Scripts that build scenes
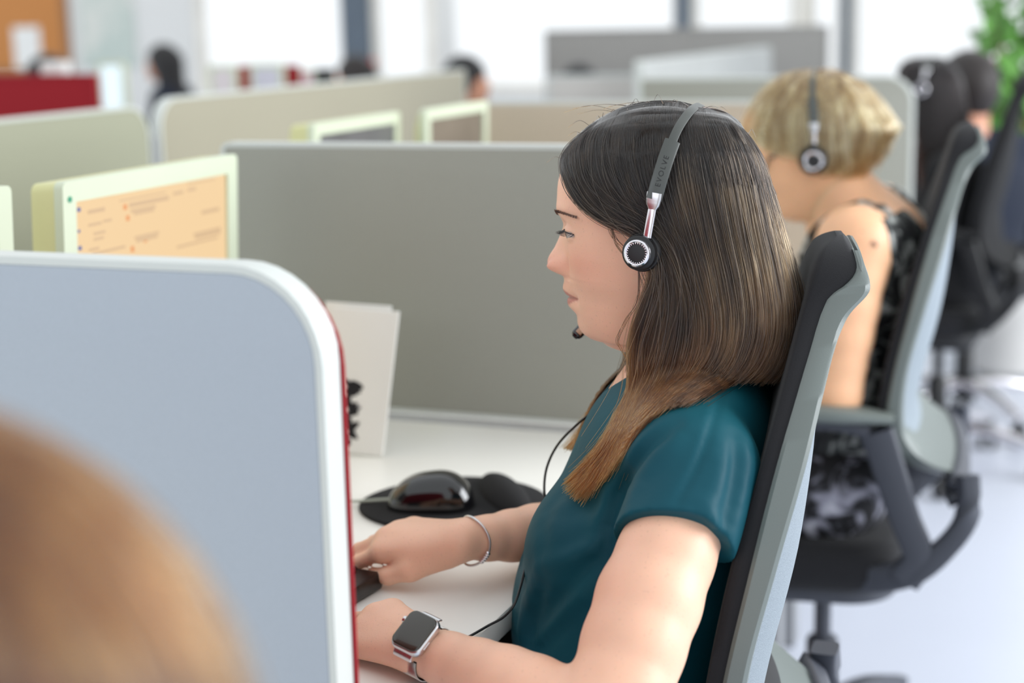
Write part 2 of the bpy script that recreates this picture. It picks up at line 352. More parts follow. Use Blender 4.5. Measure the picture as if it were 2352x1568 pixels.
# ------------------------------------------------------------------ monitors
def screen_mat(name, base, marks, strength, seed):
    """lit screen: a plain bright page with faint rows of marks, in the screen's own UV-like object coordinates (x: 0..1, z: 0..1)"""
    k = NT(name); k.b.inputs['Base Color'].default_value = (.02, .02, .02, 1); k.b.inputs['Roughness'].default_value = .35
    k.b.inputs['Emission Color'].default_value = (*lin(base), 1); k.b.inputs['Emission Strength'].default_value = strength
    return k.m
W0, W1, H1 = 1.478 + .024, 1.851 - .024, ZT - .024
def page(kind):
    rows = {'text': [(.08, .115, .10, .006), (.27, .075, .30, .0022), (.72, .03, .2, .0022), (.33, .125, .26, .007), (.62, .10, .07, .005), (.72, .09, .06, .005), (.34, .20, .16, .005), (.36, .24, .13, .004), (.08, .26, .08, .004), (.17, .25, .05, .004), (.11, .36, .07, .004), (.11, .42, .06, .004), (.08, .52, .06, .004), (.10, .57, .2, .004), (.82, .38, .13, .006), (.82, .395, .12, .004), (.36, .50, .16, .004), (.37, .535, .14, .005), (.76, .62, .2, .005), (.77, .66, .19, .005), (.64, .72, .3, .004)],
            'orange': [(.295, .13, .02, .008), (.31, .255, .02, .008), (.335, .60, .02, .009), (.42, .555, .02, .005)],
            'blue': [(.02, .07, .018, .006), (.02, .47, .018, .006), (.02, .30, .012, .004), (.02, .62, .012, .004)]}[kind]
    return [(W0 + x * (W1 - W0), H1 - y * .110, w * (W1 - W0), h * .8) for x, y, w, h in rows]
def monitor(label, n0, n1, c, ztop, h, mscr, group, tilt=0.0, side=M['monitor_side'], bez=.024, thick=.045, led=True):
    """screen faces the aisle (+c)"""
    w = n1 - n0; nm = (n0 + n1) / 2; o = thing('monitor', label, 'monitor', L(c - .05, nm, ZD), group)
    z0 = ztop - h
    fn = lambda a, b, t: L(c + t + (b - ztop) * math.tan(tilt), a, b)
    out = roundrect(n0, n1, z0, ztop, .008); inn = roundrect(n0 + bez, n1 - bez, z0 + bez, ztop - bez, .002)
    MB().ringframe(out, inn, fn, -.012, 0).build('bezel', M['monitor_white'], o, smooth=50)
    m = MB(); rr = []
    for t, ins in ((-.006, .001), (-thick, .003), (-thick - .02, .03), (-thick - .03, .06)):
        rr.append([fn(a, b, t) for a, b in roundrect(n0 + ins, n1 - ins, z0 + ins, ztop - ins, .01)])
    m.rings(rr); m.build('housing', side, o, smooth=35)
    sc = MB().prism(inn, fn, -.010, -.004)
    for mi, kd in enumerate(('text', 'orange', 'blue') if isinstance(mscr, list) else ()):      # the page's own rows of marks
        for a, b, pw, ph in page(kd): sc.box(fn(a + pw / 2, b - ph / 2, -.0037), (pw, .0004, ph), 0, ax=np.array([E2, -E1, UZ]), mi=mi + 1)
    sc = sc.build('screen', mscr, o, smooth=0)
    if led: MB().lathe([(.0035, -.002), (.0035, .001)], fn(n0 + .012, ztop - .020, 0), 12, ax=np.array([E2, UZ, -E1])).build('power_light', mk_emit('green_light', (20, 160, 120), .8), o)
    MB().tube([L(c - .05, nm, z0 + .06), L(c - .07, nm, ZD + .02)], .022, 14).build('stand', M['monitor_side'], o)
    MB().lathe([(.10, 0), (.10, .006), (.09, .012), (.03, .018)], L(c - .06, nm, ZD + .001), 28).build('foot', M['monitor_side'], o)
    return o, fn, sc
S_WARM = [screen_mat('warm_lit_screen', (243, 208, 158), None, .80, 1), mk_emit('page_text_marks', (220, 184, 140), .76), mk_emit('orange_icon', (246, 160, 90), .7), mk_emit('blue_icon', (80, 100, 170), .7)]
S_DARK = mk('dark_screen', (96, 96, 98), .3, var=.2, vscale=8)
GM = 'ivory monitors on the bench'
mo, mfn, msc = monitor('large ivory monitor with a lit peach page, left of the woman in teal', 1.478, 1.851, -1.112, ZT, .31, S_WARM, GM, .055)
monitor('ivory monitor cut off at the left edge beside the lit one', 1.04, 1.420, -1.135, ZT + .003, .31, S_DARK, GM, .055)
S_MID = mk('grey_screen_glare', (120, 110, 98), .25, var=.35, vscale=5)
monitor('narrower small ivory monitor above the grey screen, left one of the pair', 2.345, 2.675, -1.262, ZT + .005, .30, S_DARK, GM, .03, led=False, bez=.020)
monitor('small ivory monitor above the grey screen, right one of the pair', 2.685, 2.985, -1.215, ZT + .008, .30, S_MID, GM, .03, led=False, bez=.020, thick=.016)

# ------------------------------------------------------------------ office chairs (X forward, Y to the sitter's left, Z up)
M['chair_grey'] = mk('grey_green_chair_plastic', (106, 114, 111), 0.42, var=0.03, bump=(900, 0.12))
M['chair_dark'] = mk('anthracite_chair_plastic', (62, 65, 74), 0.45, var=0.04, bump=(900, 0.12))
M['chair_cloth'] = mk('black_chair_fabric', (20, 20, 24), 0.9, var=0.15, vscale=700, bump=(1400, 0.3), sheen=0.05)
_cm = NT('grey_blue_chair_mesh'); _w = _cm.n('ShaderNodeTexVoronoi'); _w.inputs['Scale'].default_value = 1100; _cm.l(_cm.coord(), _w.inputs[0])
_cm.l(_cm.ramp(_w.outputs[0], [(.15, lin((118, 128, 136))), (.6, lin((140, 150, 158)))]), _cm.b.inputs['Base Color']); _cm.b.inputs['Roughness'].default_value = .8
_b = _cm.n('ShaderNodeBump'); _b.inputs['Strength'].default_value = .4; _b.inputs['Distance'].default_value = .001; _cm.l(_w.outputs[0], _b.inputs['Height']); _cm.l(_b.outputs[0], _cm.b.inputs['Normal'])
M['chair_mesh'] = _cm.m
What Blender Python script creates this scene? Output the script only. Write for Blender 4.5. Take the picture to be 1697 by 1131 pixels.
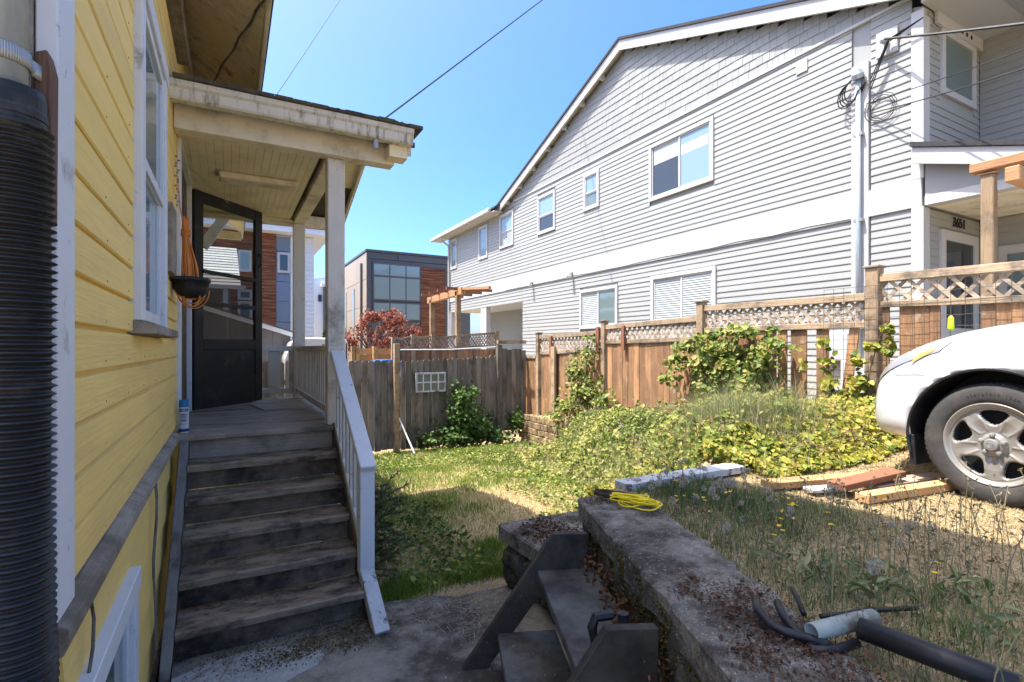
import bpy, bmesh, math, random
import numpy as np
from mathutils import Vector, Matrix

for o in list(bpy.data.objects):
    bpy.data.objects.remove(o, do_unlink=True)
scene = bpy.context.scene
COL = scene.collection

# ------------------------------------------------------------------ camera
# World: +Y runs along the yellow house wall, +X is to its right, z = 0 is the
# concrete at the foot of the porch steps.
FPX, CXP, HORIZ, EYE = 850.0, 848.5, 576.0, 1.64
YAW = math.atan((848.5 - 380.0) / FPX)
SA, CA = math.sin(YAW), math.cos(YAW)
cam_data = bpy.data.cameras.new('camera')
cam = bpy.data.objects.new('camera', cam_data)
COL.objects.link(cam)
cam.location = (0, 0, EYE)
cam.rotation_euler = (math.pi / 2, 0, -YAW)
cam_data.sensor_width = 36.0
cam_data.lens = 36.0 * FPX / 1697.0
cam_data.shift_y = (HORIZ - 565.5) / 1697.0
cam_data.clip_start = 0.05
cam_data.clip_end = 1000
scene.camera = cam

# ------------------------------------------------------------------ light
SUN = Vector((-0.40, 0.15, 1.0)).normalized()          # towards the sun
world = bpy.data.worlds.new('World')
scene.world = world
world.use_nodes = True
wn = world.node_tree.nodes
wl = world.node_tree.links
wn.clear()
w_out = wn.new('ShaderNodeOutputWorld')
w_bg = wn.new('ShaderNodeBackground')
w_sky = wn.new('ShaderNodeTexSky')
w_sky.sky_type = 'NISHITA'
w_sky.sun_disc = False
w_sky.sun_elevation = math.asin(SUN.z)
w_sky.sun_rotation = math.atan2(SUN.x, SUN.y)
w_sky.altitude = 0
w_sky.air_density = 0.5
w_sky.dust_density = 3.0
w_sky.ozone_density = 6.0
w_bg.inputs['Strength'].default_value = 0.15
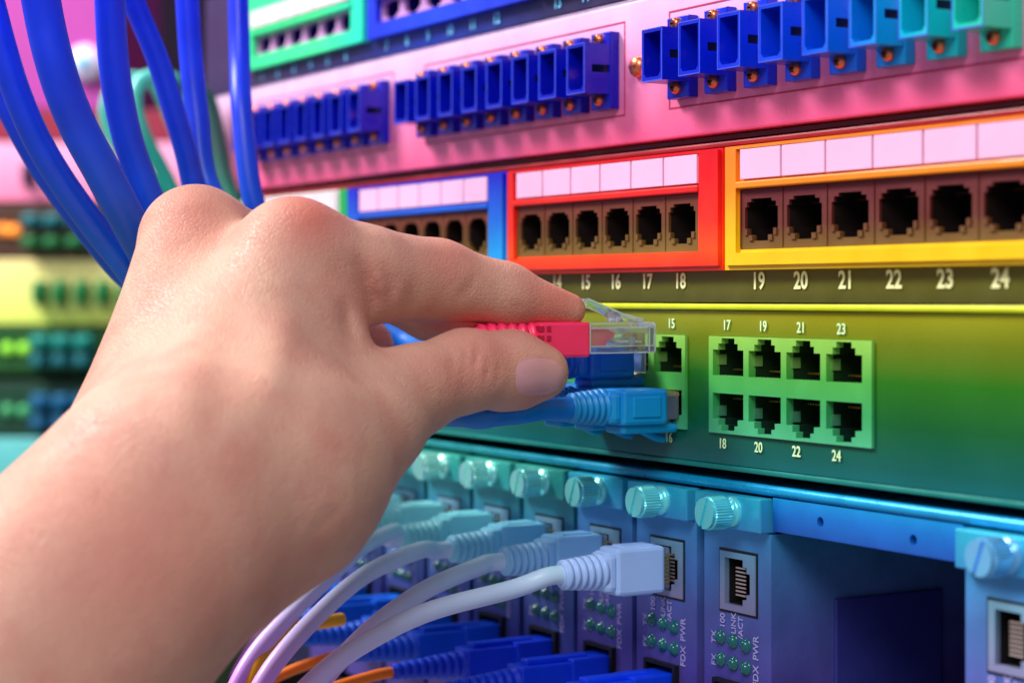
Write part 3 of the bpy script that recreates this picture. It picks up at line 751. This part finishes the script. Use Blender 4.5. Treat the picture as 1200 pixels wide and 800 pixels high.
def seg_field(F, segs, k=0.0, flat=1.0):
    for a, b, ra, rb in segs:
        R = max(ra, rb) * max(1., flat) + max(k, 4.0) + 3
        lo = np.maximum(((np.minimum(a, b) - R - LO) / H).astype(int), 0)
        hi = np.minimum(((np.maximum(a, b) + R - LO) / H).astype(int) + 2, [NX, NY, NZ])
        if (hi <= lo).any(): continue
        sl = tuple(slice(l, h) for l, h in zip(lo, hi))
        X = gx[sl[0]][:, None, None] - np.float32(a[0]); Y = gy[sl[1]][None, :, None] - np.float32(a[1]); Z = (gz[sl[2]][None, None, :] - np.float32(a[2])) / np.float32(flat)
        d = (b - a).astype(np.float32); d[2] /= flat; L2 = float(d @ d)
        t = np.clip((X * d[0] + Y * d[1] + Z * d[2]) / L2, 0, 1)
        D = np.sqrt((X - t * d[0]) ** 2 + (Y - t * d[1]) ** 2 + (Z - t * d[2]) ** 2) - (ra + (rb - ra) * t)
        f0 = F[sl]
        if k > 0:
            h = np.clip(.5 + .5 * (f0 - D) / k, 0, 1); F[sl] = f0 * (1 - h) + D * h - k * h * (1 - h)
        else: F[sl] = np.minimum(f0, D)
    return F

def new(): return np.full((NX, NY, NZ), BIG, np.float32)
def smin(A, B, k):
    h = np.clip(.5 + .5 * (A - B) / k, 0, 1); return A * (1 - h) + B * h - k * h * (1 - h)

palm = new()
seg_field(palm, [cap((-290, 1130, 385, 215), (-70, 900, 402, 188)), cap((-70, 900, 402, 188), (112, 692, 425, 166)),
                 cap((112, 692, 425, 166), (205, 600, 436, 148))], 6)
seg_field(palm, [cap((205, 590, 436, 150), (300, 520, 448, 116)),
                 cap((222, 575, 446, 128), (343, 299, 476, 63)),        # index metacarpal
                 cap((190, 560, 458, 110), (230, 284, 492, 64)),        # middle metacarpal
                 cap((175, 560, 468, 98), (221, 322, 522, 62)),         # ring metacarpal
                 cap((170, 560, 480, 92), (215, 380, 548, 56)),         # little metacarpal
                 cap((265, 585, 448, 130), (335, 560, 450, 106)),       # heel of the thumb
                 cap((335, 560, 450, 104), (428, 496, 466, 64)),        # thumb metacarpal
                 cap((300, 450, 465, 92), (366, 402, 474, 62))], 12)    # muscle between thumb and index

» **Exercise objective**
Begin at the line that has "Write part 3", stop after the line that has "h = np.clip(.5 + .5 * (A", and repeat exactly those lines, nothing more.

» **In response**
Write part 3 of the bpy script that recreates this picture. It picks up at line 751. This part finishes the script. Use Blender 4.5. Treat the picture as 1200 pixels wide and 800 pixels high.
def seg_field(F, segs, k=0.0, flat=1.0):
    for a, b, ra, rb in segs:
        R = max(ra, rb) * max(1., flat) + max(k, 4.0) + 3
        lo = np.maximum(((np.minimum(a, b) - R - LO) / H).astype(int), 0)
        hi = np.minimum(((np.maximum(a, b) + R - LO) / H).astype(int) + 2, [NX, NY, NZ])
        if (hi <= lo).any(): continue
        sl = tuple(slice(l, h) for l, h in zip(lo, hi))
        X = gx[sl[0]][:, None, None] - np.float32(a[0]); Y = gy[sl[1]][None, :, None] - np.float32(a[1]); Z = (gz[sl[2]][None, None, :] - np.float32(a[2])) / np.float32(flat)
        d = (b - a).astype(np.float32); d[2] /= flat; L2 = float(d @ d)
        t = np.clip((X * d[0] + Y * d[1] + Z * d[2]) / L2, 0, 1)
        D = np.sqrt((X - t * d[0]) ** 2 + (Y - t * d[1]) ** 2 + (Z - t * d[2]) ** 2) - (ra + (rb - ra) * t)
        f0 = F[sl]
        if k > 0:
            h = np.clip(.5 + .5 * (f0 - D) / k, 0, 1); F[sl] = f0 * (1 - h) + D * h - k * h * (1 - h)
        else: F[sl] = np.minimum(f0, D)
    return F

def new(): return np.full((NX, NY, NZ), BIG, np.float32)
def smin(A, B, k):
    h = np.clip(.5 + .5 * (A - B) / k, 0, 1); return A * (1 - h) + B * h - k * h * (1 - h)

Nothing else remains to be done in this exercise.